A View From Above of Memphis Flooding

Memphis, Tennessee post-flood

Memphis, Tennessee on May 10, 2011 (Credit: NASA Earth Observatory/United States Geological Survey)

memphis tennessee pre-flood

Memphis, Tennessee on April 21, 2011 (Credit: NASA Earth Observatory/United States Geological Survey)

The Mississippi River doesn’t like to stay where it is, but then most rivers prefer to meander, expanding beyond their banks on occasion, at other times forging new paths across the landscape. This isn’t a problem unless you’ve built cities and towns and farms up and down its banks, as we’ve done. And so flooding happens, despite our best efforts to control the waters and keep our rivers safe and predictable.

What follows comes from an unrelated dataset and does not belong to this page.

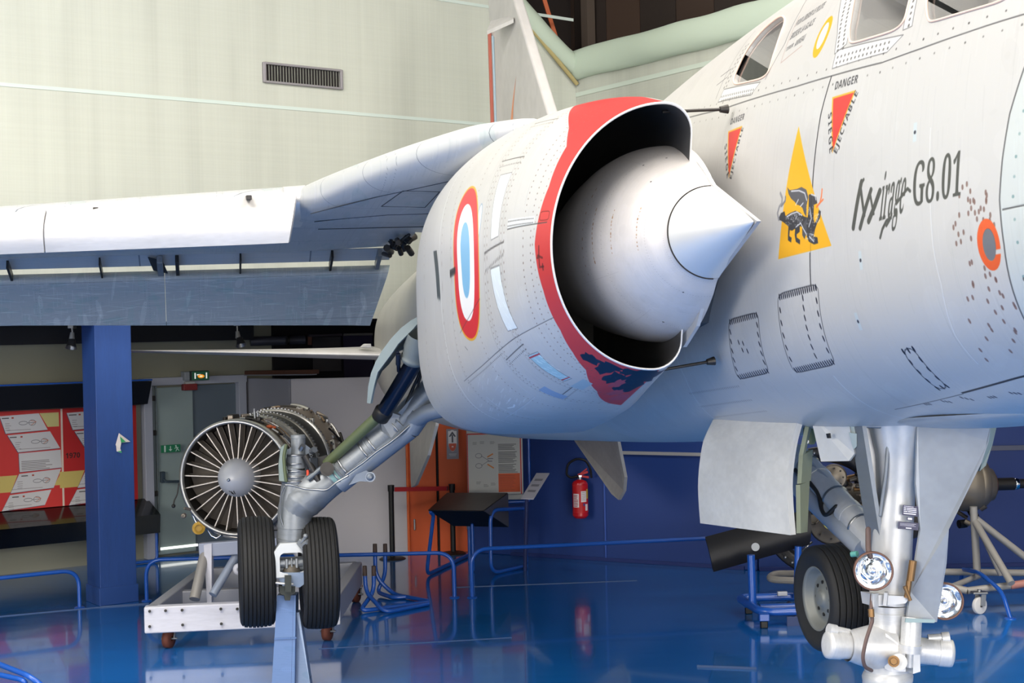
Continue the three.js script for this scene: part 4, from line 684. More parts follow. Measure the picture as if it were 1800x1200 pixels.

The current Mississippi River floods are slowly working their way south (that’s Memphis in the Landsat photos, on May 10 (top) and April 21; waters reached nearly 48 feet), and already more than 3 million acres of land have been put underwater and thousands of people have been driven from home. Those waters are expected to crest in the coming days in Louisiana where the state has a rather nasty choice to make—open up the Morganza Spillway north of Baton Rouge, thereby flooding farms for 200 miles, or try to sandbag a similar distance in levees and hope that they’re not overtopped. If the levees don’t hold, New Orleans will be drowned in more water than the city saw during Hurricane Katrina.

If the water were diverted, it would go down a Mississippi River distributary, the Atchafalaya River, which is the shorter route to the ocean and the route that the river may prefer now. The Mississippi has not always drained into the Gulf of Mexico at its current location; that point has been as far west as Texas and as far east as the Florida panhandle in the geologic past. Scientists in the 1950s predicted that the river would soon divert its course and flow out to the Gulf through the Atchafalaya, which would render the New Orleans port unusable and set Morgan City to the west under water. In the 1960s, the Army Corps of Engineers set up the system of flood controls that exists today, splitting up the Mississippi’s water so that only 30 percent flows down the Atchafalaya and preserving the status quo. But it’s unclear if that system will survive this latest round of flooding (Salon has a nice write-up on this subject).

Which brings me to something I’ve been musing all day: If the Mississippi drains through the Atchafalaya, would our most-famous river take on that name? Or would the Atchafalaya cease to exist? I know, it’s a small matter, but I’d rather think on that than on death and destruction.